Carbon trading systems must be careful not to undervalue soil carbon, according to a leading soil scientist, because the true productivity value of soil carbon to farmers may be hundreds of dollars per tonne.
Dr Rattan Lal, a professor at Ohio State University, told last week's Carbon Farming Conference in Orange, NSW, that in order to commoditise carbon, a realistic value must be established that reflects its value to farmers and society.
Initial estimates of carbon's starting value under the Australian Carbon Pollution Reduction Scheme (CPRS) are around $20 per tonne.
When Dr Lal looked at humus, of which carbon is the main component, and teased out the nutrients and water typically held within a kilogram of humus, he arrived a value of US$250 a tonne on today’s prices.
Farmers, and society at large, also benefit from the fact that soils with high levels of organic carbon (humus) are resistant to erosion, deliver less pollution to waterways, biodegrade chemical pollutants and buffer climatic extremes.
"Whether the trading process can provide farmers with all of that value remains to be seen," Dr Lal told the conference via an internet link.
"Undervaluing a resource can lead to its abuse."

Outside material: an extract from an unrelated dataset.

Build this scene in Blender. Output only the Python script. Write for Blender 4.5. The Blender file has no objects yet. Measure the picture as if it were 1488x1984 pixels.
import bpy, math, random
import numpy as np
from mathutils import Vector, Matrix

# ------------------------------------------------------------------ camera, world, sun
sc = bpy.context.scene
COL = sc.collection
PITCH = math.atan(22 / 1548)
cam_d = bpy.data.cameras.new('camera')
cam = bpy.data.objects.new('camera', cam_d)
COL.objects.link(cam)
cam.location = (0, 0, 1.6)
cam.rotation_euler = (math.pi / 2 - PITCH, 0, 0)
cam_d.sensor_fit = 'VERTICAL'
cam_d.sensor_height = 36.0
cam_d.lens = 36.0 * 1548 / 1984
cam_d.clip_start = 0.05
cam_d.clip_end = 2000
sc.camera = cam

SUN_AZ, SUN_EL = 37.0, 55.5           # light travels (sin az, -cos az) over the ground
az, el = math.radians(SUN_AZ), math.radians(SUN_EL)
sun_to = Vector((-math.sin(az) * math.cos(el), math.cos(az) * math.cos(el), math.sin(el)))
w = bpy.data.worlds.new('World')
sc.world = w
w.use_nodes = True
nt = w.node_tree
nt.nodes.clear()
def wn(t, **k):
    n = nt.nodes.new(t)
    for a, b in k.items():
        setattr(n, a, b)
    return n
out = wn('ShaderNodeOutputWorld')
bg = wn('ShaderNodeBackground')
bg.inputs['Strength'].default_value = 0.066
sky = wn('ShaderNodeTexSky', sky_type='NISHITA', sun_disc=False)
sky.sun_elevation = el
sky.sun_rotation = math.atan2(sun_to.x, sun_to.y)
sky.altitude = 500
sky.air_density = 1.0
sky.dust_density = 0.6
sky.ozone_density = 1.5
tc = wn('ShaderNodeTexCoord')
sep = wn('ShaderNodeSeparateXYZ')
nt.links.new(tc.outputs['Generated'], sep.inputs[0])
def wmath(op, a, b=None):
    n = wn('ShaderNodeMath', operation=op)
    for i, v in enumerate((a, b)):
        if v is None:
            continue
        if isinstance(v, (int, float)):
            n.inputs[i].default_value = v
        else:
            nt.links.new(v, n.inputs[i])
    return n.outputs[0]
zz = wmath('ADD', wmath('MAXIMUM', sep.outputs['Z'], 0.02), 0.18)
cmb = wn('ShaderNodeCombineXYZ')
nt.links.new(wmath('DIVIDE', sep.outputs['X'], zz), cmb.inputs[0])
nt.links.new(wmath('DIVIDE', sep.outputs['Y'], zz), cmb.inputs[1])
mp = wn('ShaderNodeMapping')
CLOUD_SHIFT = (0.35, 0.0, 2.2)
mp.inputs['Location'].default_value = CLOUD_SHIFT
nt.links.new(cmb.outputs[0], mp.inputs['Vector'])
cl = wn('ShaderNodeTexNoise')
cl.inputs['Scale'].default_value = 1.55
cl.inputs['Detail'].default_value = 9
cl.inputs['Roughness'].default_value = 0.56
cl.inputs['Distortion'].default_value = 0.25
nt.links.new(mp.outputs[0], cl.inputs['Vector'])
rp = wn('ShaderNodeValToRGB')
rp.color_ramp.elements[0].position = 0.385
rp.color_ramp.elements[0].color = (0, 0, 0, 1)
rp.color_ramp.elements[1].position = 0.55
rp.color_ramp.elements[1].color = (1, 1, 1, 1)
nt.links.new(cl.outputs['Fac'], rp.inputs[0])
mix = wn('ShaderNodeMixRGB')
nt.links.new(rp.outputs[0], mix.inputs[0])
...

If soil carbon ultimately earns a high price, it raises questions about the value and use of crop residues that contribute to soil carbon formation.
Cellulosic ethanol plants that will draw on crop residues are being built in the United States, and the technology is under discussion in Australia.
However, Dr Lal observed that the world's estimated four billion tonnes of annual crop residues should play an important part on the farming process.
In Dr Lal's estimation, those global residues contain 30 million tonnes of nitrogen, 3.5mt of phosphorus and 47mt of potassium—and crop residue contains about 40pc carbon.
He studied the effects of crop residue in a Nigerian corn system. With residue left in the field rather than removed, soil carbon levels were 0.2pc higher, soil pH was 5.1 under residue and 4.6 without, and that corn yields on a field sown into residue were 2.7t per hectare compared to 1.5t/ha in a bare field.
"Soil quality is significantly influenced by residue retention," he said.
Dr Lal has also extrapolated how improving soil carbon might affect food security for the 854 million people currently considered "food insecure".
In 2000, the global food deficit was considered to be 13 million tonnes; by 2010, this will have risen to 22 mt, mostly in sub-Saharan Africa.
By increasing soil carbon levels in the 532 million hectares of agricultural soils in developing countries by a modest one tonne per hectare per year, Dr Lal said, an extra 30-50mt of food could be produced per year.
Dr Lal, the director of the Carbon Management & Sequestration Center at Ohio State, was a keynote speaker at the two-day Carbon Farming Conference hosted by the Carbon Coalition.